No crisis yet, but Obama finding world won't wait for him
By Warren P. Strobel
McClatchy Newspapers
WASHINGTON — In the midst of the presidential campaign last October, Barack Obama's running mate, Joe Biden, warned that within six months of Obama's election, "We're gonna have an international crisis, a generated crisis, to test the mettle of this guy."
The prediction hasn't come true yet, but unfriendly nations and international competitors already are stepping up their efforts to challenge the young new president or at the very least get his attention.
During the last week, North Korea threatened South Korea and prepared a long-range missile launch. Iran rocketed its first satellite into orbit without outside help. As Taliban militants attacked U.S. supply routes through Pakistan into Afghanistan, tiny Kyrgyzstan, with support from Russia, threatened to eject U.S. troops from an air base that's crucial to the war effort in Afghanistan. Russian and Chinese leaders mocked U.S. economic policies at an economic forum in Switzerland.
White House officials said the challenges — particularly North Korea's bid for attention — weren't surprising.
However, they illustrate that world events may not wait for the administration to complete its foreign-policy reviews. President Obama, whose initial public focus has been on the economy, Arab-Israeli peace and Afghanistan, may not always be able to set his own agenda.
Obama "keeps focusing on the domestic economy, almost as if he wishes the rest of the world would go away. But life is not that orderly," said John Bolton, a hawk who served as former President George W. Bush's U.N. ambassador.
These issues "are coming to a boil," Bolton said.
None may be more vital to U.S. interests than the Manas base in the Central Asian nation of Kyrgyzstan, a crucial hub for transporting U.S. troops and supplies in and out of Afghanistan.
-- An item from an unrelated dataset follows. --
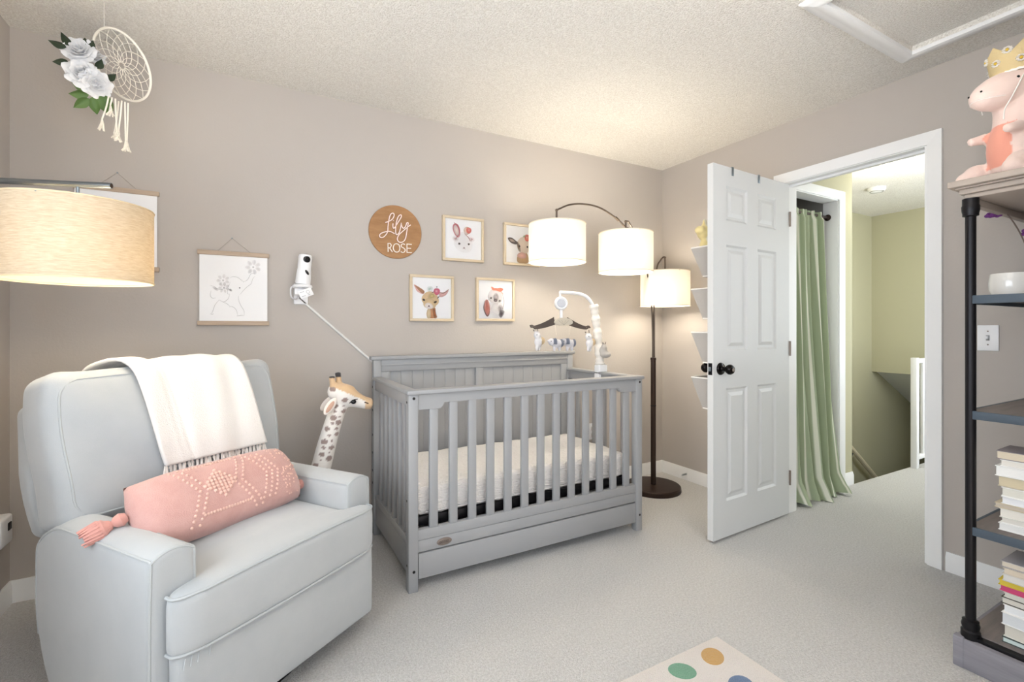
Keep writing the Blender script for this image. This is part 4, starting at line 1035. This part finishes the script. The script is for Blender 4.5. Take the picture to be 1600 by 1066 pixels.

Kyrgyz President Kurmanbek Bakiyev, on a trip to Moscow to collect more than $2 billion in aid and credits, announced that the U.S. presence would have to end. That at first looked like a bargaining position, but a senior Kyrgyz official said Friday that the decision was final.
Speculation abounds that the real force behind the move was Russia, which has chafed at U.S. military operations on territory of the former Soviet Union, and wants to force Washington to depend on it for support in Afghanistan.
Russia also may be trying to pressure Obama into abandoning plans that former President George W. Bush developed to install U.S. missile-defense facilities in Eastern Europe.
"They're trying to assert control over the U.S.-Russian relationship," said Martha Brill Olcott, a Central Asia scholar at the Washington-based Carnegie Endowment for International Peace.
Olcott said there were numerous signals from Kyrgyzstan that its leaders would shutter the base, signals that Washington apparently misread. Now the Obama administration is "totally behind the eight ball," she said.
North Korea poses a different sort of problem for Obama. Pyongyang frequently has used bellicose rhetoric and actions — for example, its October 2006 underground nuclear test — to demand the world's attention.
A White House official recalled that there were crises with North Korea early in President Bill Clinton's and Bush's administrations. The official requested anonymity because he wasn't authorized to speak publicly.